The picture is determined by the split of the Hamiltonian in the two self-adjoint operators that define the time evolution of the operators that represent observables and that of the statistical operator that represents the states:
$$\hat{O}(t)=\hat{A}(t) \hat{O}(0) \hat{A}^{\dagger}(t), \quad \hat{\rho}(t)=\hat{C}(t) \hat{\rho}(0) \hat{C}^{\dagger}(t),$$
where ##\hat{A}## and ##\hat{C}## are unitary operators of time evolution for the observable operators and the statistical operator, respectively, defined by the equations of motion (##\hbar=1##)
$$\partial_t \hat{A}=+\mathrm{i} \hat{X} \hat{A}, \quad \hat{A}(0)=1, \quad \partial_t \hat{C}=-\mathrm{i} \hat{Y} \hat{C}.$$
A change from one picture ##(\hat{X}_1,\hat{Y}_1)## to another ##(\hat{X}_2,\hat{Y}_2)## implies a unitary transformation for all states and observable-operators, which implies that all measurable quantities like probabilities, expecation values of operators, etc. are independent of the choice of picture. To see this, we assume that all quantities at ##t=0## are represented by the same operators in both pictures and note that
$$\hat{\rho}_1(t)=\hat{C}_1(t) \hat{\rho}(0) \hat{C}_1^{\dagger}(t) = \hat{C}_1(t) \hat{C}_2^{\dagger}(t) \hat{\rho}_2(t) \hat{C}_2(t) \hat{C}_1^{\dagger}(t),$$
i.e.,
$$\hat{\rho}_1(t)=\hat{U}_{12}(t) \hat{\rho}_2(t) \hat{U}_{12}^{\dagger}(t) \quad \text{with} \quad \hat{U}_{12}(t)=C_1(t) \hat{C}_2^{\dagger}(t).$$
An analogous calulation for the observable-operators leads to
$$\hat{O}_1(t)=\hat{V}_{12}(t) \hat{O}_2(t) \hat{V}_{12}^{\dagger}(t) \quad \text{with} \quad \hat{V}_{12}(t)=\hat{A}_1(t) \hat{A}_2^{\dagger}(t).$$
To show that this is consistent, we have to prove that ##\hat{U}_{12}=\hat{V}_{12}##, i.e.,
$$\hat{C}_1 \hat{C}_2^{\dagger}=\hat{A}_1 \hat{A}_2^{\dagger}$$
or, multiplying from the left with ##\hat{C}_1^{\dagger}## and with ##\hat{A}_2## from the right, we get
$$\hat{C}_2^{\dagger} \hat{A}_2=\hat{C}_1^{\dagger} \hat{A}_1$$.

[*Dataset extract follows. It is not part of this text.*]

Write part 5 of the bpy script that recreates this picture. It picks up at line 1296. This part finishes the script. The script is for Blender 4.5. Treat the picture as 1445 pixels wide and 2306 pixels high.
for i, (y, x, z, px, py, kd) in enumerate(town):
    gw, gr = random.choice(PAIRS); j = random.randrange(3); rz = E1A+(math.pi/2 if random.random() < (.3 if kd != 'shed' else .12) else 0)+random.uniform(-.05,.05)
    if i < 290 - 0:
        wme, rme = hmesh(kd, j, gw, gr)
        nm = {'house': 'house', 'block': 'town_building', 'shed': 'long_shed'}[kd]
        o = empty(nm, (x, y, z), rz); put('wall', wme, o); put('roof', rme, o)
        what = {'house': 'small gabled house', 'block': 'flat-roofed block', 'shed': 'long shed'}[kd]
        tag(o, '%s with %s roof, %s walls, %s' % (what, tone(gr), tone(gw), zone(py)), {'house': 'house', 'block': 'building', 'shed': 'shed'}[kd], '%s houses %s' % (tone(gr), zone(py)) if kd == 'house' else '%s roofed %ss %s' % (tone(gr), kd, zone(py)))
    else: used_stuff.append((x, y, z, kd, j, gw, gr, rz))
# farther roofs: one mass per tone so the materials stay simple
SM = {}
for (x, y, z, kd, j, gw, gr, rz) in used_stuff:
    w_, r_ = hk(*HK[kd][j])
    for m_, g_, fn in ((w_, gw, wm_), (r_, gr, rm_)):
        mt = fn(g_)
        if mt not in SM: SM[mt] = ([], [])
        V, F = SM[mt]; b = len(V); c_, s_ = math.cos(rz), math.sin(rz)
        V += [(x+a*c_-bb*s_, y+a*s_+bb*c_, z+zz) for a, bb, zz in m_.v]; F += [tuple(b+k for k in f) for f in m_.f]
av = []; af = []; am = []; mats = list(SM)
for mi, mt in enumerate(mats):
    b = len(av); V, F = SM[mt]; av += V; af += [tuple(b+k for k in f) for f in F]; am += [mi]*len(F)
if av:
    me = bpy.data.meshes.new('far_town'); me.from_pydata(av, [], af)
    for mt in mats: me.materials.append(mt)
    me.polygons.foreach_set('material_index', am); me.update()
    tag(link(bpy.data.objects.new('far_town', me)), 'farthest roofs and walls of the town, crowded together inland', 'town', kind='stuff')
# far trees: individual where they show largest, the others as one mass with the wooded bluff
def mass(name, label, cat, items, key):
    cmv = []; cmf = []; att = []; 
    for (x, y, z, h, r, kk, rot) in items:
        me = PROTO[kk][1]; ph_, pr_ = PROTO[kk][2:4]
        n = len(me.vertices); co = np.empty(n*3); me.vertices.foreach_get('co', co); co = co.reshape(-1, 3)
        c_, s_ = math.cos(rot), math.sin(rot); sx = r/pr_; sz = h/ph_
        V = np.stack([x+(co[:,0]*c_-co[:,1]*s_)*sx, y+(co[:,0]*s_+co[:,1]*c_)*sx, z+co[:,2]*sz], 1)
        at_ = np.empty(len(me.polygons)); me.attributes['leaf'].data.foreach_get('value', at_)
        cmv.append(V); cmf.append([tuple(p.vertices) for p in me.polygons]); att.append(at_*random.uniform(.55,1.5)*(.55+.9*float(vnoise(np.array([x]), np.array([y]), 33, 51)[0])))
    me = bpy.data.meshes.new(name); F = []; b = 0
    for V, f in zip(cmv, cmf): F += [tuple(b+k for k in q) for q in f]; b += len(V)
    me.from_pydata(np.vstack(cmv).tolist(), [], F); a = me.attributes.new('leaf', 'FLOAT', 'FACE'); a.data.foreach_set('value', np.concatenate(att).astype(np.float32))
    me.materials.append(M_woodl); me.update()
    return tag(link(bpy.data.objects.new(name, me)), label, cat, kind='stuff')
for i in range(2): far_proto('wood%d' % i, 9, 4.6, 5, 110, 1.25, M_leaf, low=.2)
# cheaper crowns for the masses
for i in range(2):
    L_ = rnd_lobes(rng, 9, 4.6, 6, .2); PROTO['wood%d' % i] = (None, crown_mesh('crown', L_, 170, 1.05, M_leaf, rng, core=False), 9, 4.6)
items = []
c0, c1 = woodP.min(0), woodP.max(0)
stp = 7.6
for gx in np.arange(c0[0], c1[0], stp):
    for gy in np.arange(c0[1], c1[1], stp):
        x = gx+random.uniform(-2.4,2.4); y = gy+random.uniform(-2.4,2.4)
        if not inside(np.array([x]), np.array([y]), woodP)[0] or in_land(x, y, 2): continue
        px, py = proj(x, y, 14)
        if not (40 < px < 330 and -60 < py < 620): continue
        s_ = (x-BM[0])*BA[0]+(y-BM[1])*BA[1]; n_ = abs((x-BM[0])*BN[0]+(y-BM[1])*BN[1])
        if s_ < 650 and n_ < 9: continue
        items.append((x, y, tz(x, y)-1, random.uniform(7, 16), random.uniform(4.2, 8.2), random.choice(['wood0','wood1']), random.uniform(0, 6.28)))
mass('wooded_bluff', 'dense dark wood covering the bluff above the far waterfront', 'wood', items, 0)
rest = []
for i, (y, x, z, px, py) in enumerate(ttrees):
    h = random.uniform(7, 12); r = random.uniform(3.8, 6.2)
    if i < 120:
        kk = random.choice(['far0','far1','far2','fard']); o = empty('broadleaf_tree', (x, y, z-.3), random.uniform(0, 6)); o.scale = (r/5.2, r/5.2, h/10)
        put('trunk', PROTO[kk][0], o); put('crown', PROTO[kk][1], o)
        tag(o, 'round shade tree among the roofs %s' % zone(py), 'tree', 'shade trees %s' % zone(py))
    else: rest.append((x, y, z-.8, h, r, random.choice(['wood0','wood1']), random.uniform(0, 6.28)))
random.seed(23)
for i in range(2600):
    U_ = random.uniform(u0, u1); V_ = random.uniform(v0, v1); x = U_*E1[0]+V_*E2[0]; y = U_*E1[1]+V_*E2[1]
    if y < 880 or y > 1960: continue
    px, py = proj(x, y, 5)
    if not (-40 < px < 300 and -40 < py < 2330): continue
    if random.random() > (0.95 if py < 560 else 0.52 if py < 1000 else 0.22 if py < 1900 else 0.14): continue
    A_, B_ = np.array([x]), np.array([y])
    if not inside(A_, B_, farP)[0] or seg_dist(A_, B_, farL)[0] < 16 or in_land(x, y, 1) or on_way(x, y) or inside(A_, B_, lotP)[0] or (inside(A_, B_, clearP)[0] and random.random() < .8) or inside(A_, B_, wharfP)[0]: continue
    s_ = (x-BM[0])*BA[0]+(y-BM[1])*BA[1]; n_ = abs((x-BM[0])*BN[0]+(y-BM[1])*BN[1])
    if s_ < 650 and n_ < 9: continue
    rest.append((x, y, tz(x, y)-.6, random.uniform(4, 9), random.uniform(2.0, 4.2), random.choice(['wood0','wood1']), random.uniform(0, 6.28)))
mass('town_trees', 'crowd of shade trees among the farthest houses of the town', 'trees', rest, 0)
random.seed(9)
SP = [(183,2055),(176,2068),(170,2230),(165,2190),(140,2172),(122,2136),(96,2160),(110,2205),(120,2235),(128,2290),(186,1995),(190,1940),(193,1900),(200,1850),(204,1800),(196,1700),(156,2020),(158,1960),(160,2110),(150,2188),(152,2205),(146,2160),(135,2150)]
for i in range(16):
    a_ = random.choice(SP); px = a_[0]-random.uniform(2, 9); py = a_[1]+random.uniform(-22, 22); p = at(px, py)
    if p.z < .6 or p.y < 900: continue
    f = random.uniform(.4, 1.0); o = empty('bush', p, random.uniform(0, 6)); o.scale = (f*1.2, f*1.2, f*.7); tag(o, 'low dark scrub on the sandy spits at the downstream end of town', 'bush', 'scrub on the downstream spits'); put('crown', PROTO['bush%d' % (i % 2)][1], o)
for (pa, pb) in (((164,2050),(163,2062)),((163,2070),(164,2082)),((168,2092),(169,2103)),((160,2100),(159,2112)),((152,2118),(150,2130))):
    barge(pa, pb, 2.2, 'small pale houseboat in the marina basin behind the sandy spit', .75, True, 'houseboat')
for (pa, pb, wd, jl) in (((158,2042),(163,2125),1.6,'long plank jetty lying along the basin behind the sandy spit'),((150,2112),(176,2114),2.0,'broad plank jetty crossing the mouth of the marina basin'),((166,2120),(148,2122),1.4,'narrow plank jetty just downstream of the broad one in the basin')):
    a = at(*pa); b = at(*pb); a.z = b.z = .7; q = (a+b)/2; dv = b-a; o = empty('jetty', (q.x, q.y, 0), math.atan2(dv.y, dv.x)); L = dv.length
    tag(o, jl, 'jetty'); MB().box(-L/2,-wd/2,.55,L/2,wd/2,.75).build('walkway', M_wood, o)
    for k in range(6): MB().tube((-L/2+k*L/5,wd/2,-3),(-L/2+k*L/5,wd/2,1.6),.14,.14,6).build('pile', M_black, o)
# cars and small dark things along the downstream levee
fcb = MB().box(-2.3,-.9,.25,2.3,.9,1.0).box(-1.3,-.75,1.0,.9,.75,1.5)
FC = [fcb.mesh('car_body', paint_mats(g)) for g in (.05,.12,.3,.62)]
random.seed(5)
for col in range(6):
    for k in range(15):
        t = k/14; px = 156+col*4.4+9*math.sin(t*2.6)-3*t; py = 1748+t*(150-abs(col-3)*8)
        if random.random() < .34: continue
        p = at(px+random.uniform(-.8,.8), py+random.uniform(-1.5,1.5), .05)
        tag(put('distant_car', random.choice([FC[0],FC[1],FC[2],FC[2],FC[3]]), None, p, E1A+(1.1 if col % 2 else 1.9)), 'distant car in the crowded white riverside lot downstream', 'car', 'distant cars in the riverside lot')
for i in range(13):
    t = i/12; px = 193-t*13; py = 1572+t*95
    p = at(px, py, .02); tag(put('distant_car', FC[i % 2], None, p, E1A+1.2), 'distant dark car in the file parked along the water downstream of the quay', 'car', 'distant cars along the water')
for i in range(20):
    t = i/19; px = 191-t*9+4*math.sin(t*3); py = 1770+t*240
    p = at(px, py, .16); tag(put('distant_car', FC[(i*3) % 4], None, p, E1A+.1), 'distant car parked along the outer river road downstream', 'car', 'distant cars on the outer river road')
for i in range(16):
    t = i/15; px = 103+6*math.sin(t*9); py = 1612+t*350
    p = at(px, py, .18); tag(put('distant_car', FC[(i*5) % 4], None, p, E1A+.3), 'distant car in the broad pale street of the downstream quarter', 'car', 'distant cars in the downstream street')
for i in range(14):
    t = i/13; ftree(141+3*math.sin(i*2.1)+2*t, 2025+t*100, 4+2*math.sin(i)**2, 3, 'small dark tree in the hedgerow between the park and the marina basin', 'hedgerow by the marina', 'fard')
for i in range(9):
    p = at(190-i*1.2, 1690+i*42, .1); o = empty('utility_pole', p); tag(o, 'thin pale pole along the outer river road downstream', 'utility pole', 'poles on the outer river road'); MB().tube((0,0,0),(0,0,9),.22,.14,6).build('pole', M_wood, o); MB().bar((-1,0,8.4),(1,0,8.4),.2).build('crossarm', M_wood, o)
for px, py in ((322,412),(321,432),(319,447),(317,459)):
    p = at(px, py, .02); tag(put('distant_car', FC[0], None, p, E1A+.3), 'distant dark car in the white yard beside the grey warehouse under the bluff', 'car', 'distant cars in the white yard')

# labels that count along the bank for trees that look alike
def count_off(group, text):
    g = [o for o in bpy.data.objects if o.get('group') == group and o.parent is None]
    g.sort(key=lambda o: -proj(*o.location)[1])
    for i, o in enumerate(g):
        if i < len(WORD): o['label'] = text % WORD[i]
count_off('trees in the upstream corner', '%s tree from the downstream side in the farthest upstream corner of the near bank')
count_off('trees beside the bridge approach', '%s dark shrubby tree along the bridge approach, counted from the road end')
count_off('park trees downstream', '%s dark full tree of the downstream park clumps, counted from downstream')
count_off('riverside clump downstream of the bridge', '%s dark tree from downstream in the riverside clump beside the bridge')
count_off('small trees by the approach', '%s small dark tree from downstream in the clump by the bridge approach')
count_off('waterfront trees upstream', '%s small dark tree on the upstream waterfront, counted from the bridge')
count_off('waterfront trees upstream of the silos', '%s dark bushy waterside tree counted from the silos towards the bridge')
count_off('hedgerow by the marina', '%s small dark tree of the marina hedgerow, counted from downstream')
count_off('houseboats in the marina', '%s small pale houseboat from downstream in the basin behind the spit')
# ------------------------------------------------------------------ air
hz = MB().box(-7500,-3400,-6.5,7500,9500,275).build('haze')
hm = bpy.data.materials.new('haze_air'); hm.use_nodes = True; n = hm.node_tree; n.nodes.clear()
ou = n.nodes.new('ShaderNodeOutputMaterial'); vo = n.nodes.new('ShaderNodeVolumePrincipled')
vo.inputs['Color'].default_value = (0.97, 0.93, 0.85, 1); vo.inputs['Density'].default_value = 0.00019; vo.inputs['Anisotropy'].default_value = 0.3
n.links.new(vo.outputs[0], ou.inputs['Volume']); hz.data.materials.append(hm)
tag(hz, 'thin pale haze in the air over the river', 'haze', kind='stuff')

This latter equation is easy to prove, because taking the time derivative or the left-hand side we get
$$\dot{\hat{C}}_2^{\dagger}\hat{A}_2+\hat{C}_2^{\dagger} \dot{\hat{A}}_2=\mathrm{i} \hat{C}_2^{\dagger} (\hat{Y}_2+\hat{X}_2) \hat{A}_2=\mathrm{i} \hat{C}_2^{\dagger} \hat{A}_2 \hat{H}(t=0).$$
The same calculation works with the right-hand side, leading to the same equation of motion for ##\hat{A}_1 \hat{C}_1^{\dagger}## since also the initial condition is the same, i.e., both operators are 1 for ##t=0##, the operators are the same for all times. So the transformation from one to the other picture of time evolution is given by a common unitary transformation of both the observable- and the state-operators, and thus all physically observable quantities as predicted from QT in both pictures are the same.
In the Heisenberg picture one defines the time evolution by
$$\hat{X}=\hat{H}, \quad \hat{Y}=0 \quad (\text{Heisenberg picture})$$
and the Schrödinger picture by
$$\hat{X}=0, \quad \hat{Y}=\hat{H} \quad (\text{Schrödinger picture}).$$
In the interaction picture one uses
$$\hat{X}=\hat{H}_0, \quad \hat{Y}=\hat{H}_{\text{int}} \quad (\text{interaction picture}),$$
i.e., the observables move with the free and the states with the interaction part of the Hamiltonian.